In one state, people are simply lost in the vast state prison system. I was informed by a former elected official who, in retirement, helped people look for their loved ones in the state prisons, that the state prison system includes lost people—people who have simply been swallowed up in the system and may never be released. Even the local press recently revealed that an inmate spent thirty years in prison after he should have been released simply because nobody informed him his conviction had been set aside and nobody was paying attention to him. We would like to think that’s a “one in a million” exception, but indications are it’s not. We have become so used to the idea that young men sent to prison will be raped by fellow inmates that we even joke about it or use it as a threat to get witnesses to testify against friends and loved ones. (Anyone who watches certain network television “crime dramas” has heard and seen this.)

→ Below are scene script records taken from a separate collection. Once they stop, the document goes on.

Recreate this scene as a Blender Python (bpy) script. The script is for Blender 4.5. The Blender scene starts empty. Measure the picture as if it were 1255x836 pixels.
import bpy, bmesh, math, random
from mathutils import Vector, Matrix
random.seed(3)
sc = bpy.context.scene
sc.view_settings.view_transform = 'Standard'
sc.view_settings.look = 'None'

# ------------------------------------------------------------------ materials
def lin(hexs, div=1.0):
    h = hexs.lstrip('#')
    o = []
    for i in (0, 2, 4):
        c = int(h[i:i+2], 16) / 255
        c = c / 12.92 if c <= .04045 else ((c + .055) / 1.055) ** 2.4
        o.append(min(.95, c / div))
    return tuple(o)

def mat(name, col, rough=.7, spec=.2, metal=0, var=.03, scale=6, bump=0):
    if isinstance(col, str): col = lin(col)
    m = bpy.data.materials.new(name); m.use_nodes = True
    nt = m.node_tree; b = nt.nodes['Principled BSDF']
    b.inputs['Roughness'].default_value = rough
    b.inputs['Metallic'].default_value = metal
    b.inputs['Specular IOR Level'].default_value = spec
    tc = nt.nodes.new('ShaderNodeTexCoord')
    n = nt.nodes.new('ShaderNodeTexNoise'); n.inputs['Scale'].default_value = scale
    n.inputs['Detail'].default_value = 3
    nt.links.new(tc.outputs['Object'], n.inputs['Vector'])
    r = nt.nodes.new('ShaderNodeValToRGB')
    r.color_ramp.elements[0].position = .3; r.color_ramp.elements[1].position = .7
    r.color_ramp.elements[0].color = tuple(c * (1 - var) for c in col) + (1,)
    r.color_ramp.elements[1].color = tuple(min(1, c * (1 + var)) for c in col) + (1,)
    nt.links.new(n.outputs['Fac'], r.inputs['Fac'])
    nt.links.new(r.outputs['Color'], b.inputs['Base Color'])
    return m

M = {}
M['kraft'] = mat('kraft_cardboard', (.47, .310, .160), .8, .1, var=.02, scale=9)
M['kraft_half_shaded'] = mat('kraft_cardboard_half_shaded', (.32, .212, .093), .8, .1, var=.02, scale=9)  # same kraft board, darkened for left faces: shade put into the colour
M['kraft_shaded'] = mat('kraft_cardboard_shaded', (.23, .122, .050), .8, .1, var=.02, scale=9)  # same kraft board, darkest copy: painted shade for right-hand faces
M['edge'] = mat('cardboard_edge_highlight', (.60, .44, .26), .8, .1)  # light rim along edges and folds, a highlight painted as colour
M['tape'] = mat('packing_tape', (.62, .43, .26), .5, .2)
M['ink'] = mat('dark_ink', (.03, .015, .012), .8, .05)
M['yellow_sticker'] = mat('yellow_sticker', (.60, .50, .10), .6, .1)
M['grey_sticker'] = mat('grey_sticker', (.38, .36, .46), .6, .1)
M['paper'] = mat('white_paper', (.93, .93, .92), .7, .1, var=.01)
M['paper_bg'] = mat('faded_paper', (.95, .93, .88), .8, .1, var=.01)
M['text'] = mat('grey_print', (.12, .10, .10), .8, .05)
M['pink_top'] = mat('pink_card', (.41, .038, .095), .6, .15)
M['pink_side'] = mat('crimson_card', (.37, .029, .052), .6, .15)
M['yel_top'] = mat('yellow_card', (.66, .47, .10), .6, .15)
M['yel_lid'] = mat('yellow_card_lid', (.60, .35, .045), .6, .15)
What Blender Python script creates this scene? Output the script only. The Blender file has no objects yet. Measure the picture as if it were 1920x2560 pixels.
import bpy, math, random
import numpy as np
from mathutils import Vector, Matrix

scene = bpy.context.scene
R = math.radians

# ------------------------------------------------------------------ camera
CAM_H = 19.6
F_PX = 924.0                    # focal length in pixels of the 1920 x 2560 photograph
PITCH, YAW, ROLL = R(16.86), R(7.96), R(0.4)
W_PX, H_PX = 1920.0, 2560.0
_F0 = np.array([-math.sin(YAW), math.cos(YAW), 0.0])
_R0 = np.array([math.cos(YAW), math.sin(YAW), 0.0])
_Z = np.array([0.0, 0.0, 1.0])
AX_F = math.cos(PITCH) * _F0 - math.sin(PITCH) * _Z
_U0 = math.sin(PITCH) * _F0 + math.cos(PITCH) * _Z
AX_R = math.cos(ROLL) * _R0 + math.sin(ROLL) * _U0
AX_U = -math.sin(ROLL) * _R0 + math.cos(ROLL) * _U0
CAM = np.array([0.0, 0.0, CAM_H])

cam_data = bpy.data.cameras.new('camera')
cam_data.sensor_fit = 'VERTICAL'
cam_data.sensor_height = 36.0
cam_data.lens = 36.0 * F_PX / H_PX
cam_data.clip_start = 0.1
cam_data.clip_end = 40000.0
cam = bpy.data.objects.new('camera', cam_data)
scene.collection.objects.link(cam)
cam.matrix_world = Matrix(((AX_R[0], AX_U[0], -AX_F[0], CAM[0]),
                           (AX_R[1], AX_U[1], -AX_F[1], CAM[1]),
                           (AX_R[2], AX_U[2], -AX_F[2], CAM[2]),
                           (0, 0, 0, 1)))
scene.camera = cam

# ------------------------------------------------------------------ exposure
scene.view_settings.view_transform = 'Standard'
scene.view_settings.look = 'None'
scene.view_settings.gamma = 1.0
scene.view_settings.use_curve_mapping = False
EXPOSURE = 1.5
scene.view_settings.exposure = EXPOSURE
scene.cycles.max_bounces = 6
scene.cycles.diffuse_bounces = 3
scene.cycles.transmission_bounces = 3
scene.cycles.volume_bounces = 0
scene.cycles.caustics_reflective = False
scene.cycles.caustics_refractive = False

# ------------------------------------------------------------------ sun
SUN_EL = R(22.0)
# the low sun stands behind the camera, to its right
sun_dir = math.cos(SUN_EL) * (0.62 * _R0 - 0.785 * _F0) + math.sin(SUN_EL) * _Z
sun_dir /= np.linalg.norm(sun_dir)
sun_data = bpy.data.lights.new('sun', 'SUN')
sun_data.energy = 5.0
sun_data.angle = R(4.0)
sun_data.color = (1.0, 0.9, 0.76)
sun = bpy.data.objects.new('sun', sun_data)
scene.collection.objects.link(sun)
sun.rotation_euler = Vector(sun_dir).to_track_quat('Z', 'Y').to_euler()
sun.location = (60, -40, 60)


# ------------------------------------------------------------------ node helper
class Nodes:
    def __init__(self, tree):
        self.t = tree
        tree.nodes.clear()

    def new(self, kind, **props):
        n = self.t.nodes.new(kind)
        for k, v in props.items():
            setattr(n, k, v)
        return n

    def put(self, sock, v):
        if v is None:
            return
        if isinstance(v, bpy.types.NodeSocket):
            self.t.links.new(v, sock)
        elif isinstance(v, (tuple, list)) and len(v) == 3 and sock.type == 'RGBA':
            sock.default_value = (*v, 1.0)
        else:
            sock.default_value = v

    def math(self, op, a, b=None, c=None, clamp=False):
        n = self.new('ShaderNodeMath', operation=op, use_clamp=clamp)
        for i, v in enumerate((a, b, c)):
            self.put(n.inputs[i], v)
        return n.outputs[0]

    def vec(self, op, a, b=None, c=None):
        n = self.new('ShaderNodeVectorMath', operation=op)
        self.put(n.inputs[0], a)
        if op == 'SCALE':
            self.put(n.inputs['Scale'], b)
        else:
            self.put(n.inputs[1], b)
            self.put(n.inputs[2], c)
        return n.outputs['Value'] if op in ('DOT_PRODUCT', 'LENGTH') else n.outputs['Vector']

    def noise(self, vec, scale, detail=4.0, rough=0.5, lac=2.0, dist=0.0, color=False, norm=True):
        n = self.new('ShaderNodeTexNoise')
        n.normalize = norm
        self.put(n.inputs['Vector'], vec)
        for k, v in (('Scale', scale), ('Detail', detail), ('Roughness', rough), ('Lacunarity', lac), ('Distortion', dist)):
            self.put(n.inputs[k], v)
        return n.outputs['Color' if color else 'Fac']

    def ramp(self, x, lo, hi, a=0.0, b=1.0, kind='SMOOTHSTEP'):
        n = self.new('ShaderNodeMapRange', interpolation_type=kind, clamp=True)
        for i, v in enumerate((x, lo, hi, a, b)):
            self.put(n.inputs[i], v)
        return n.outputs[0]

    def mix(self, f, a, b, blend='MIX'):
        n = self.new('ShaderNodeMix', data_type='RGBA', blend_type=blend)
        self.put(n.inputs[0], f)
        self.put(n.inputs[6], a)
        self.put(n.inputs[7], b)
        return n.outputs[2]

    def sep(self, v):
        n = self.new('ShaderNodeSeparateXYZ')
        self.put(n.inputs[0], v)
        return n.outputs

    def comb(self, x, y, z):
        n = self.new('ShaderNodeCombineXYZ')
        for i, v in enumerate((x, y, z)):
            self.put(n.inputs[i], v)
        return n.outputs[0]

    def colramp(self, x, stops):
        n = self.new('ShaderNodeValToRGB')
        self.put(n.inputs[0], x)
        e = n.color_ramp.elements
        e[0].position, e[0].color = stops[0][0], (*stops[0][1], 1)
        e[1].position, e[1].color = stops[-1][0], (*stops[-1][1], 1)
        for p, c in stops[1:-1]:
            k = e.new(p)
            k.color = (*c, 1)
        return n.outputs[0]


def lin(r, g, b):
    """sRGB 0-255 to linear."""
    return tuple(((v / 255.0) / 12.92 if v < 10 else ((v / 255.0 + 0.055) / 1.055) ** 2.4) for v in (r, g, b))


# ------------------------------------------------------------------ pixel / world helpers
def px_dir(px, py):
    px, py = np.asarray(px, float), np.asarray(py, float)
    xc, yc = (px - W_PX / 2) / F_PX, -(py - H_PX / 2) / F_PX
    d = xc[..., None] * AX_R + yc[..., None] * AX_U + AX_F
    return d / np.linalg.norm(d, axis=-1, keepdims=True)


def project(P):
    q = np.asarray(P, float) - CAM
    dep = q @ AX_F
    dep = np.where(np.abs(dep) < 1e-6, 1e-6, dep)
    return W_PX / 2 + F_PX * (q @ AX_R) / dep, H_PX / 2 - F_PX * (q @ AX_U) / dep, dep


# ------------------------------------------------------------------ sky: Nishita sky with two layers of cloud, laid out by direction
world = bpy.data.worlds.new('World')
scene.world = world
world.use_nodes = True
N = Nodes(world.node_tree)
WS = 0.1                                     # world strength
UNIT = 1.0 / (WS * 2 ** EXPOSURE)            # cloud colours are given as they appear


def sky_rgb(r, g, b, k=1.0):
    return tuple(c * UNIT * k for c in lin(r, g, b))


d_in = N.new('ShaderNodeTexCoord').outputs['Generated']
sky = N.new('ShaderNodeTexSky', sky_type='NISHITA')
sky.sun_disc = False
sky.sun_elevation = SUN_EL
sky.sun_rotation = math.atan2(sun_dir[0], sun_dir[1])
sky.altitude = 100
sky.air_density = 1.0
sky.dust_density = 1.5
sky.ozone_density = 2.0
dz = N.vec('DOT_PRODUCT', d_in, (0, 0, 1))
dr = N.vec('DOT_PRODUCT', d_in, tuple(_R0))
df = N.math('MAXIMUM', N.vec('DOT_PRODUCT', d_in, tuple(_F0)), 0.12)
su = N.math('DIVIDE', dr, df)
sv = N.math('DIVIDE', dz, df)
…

One way to “get into” the question and possible answers is to consider how the rest of the world sees us. Many Americans don’t care and assume that if the rest of the world hates us it’s because we’re righteous and they’re not. That might be the case sometimes, but when I lived in Germany I became able to see our government and some aspects of our society through others’ eyes and they were not always wrong when they criticized. I remember one bus ride in which an outspoken German woman explained to me without apology how she and many Europeans “saw” America then (1980s). She said she and they saw us as warlike, as loving war, as overly militant, as bent on imperialism, on controlling the whole world. She pointed out that if a war between NATO, led by America, and the “Eastern Block” began, as many feared, where she lived was only one day’s tank drive away from a border along which thousands of Soviet troops and tanks were massed.

One incident stands out in my memory especially vividly. We were eating in a small restaurant in the center of a French village on the Rhine River—just across from Germany. Suddenly the building (a converted school house) began to shake. A loud rumbling sound grew outside. I thought it was an earthquake. But everyone rushed outside to watch a huge American tank rumble through the village tearing up the cobblestone streets as it went by. Afterwards, the villagers and visitors talked openly about the incident. They insisted that the tank had no military reason to drive through their village and that this sort of thing happened all the time. They told us that the U.S. military thought it could do anything and that the tank was simply on a “joy ride” through the villages and countryside—showing power and dominance. Well, I don’t know. Maybe they were wrong. But it was a worthwhile experience—to make me see America through others’ eyes. Poet Robert Burns put it well: “O wad some Pow’r the giftie gie us. To see oursels as ithers see us!”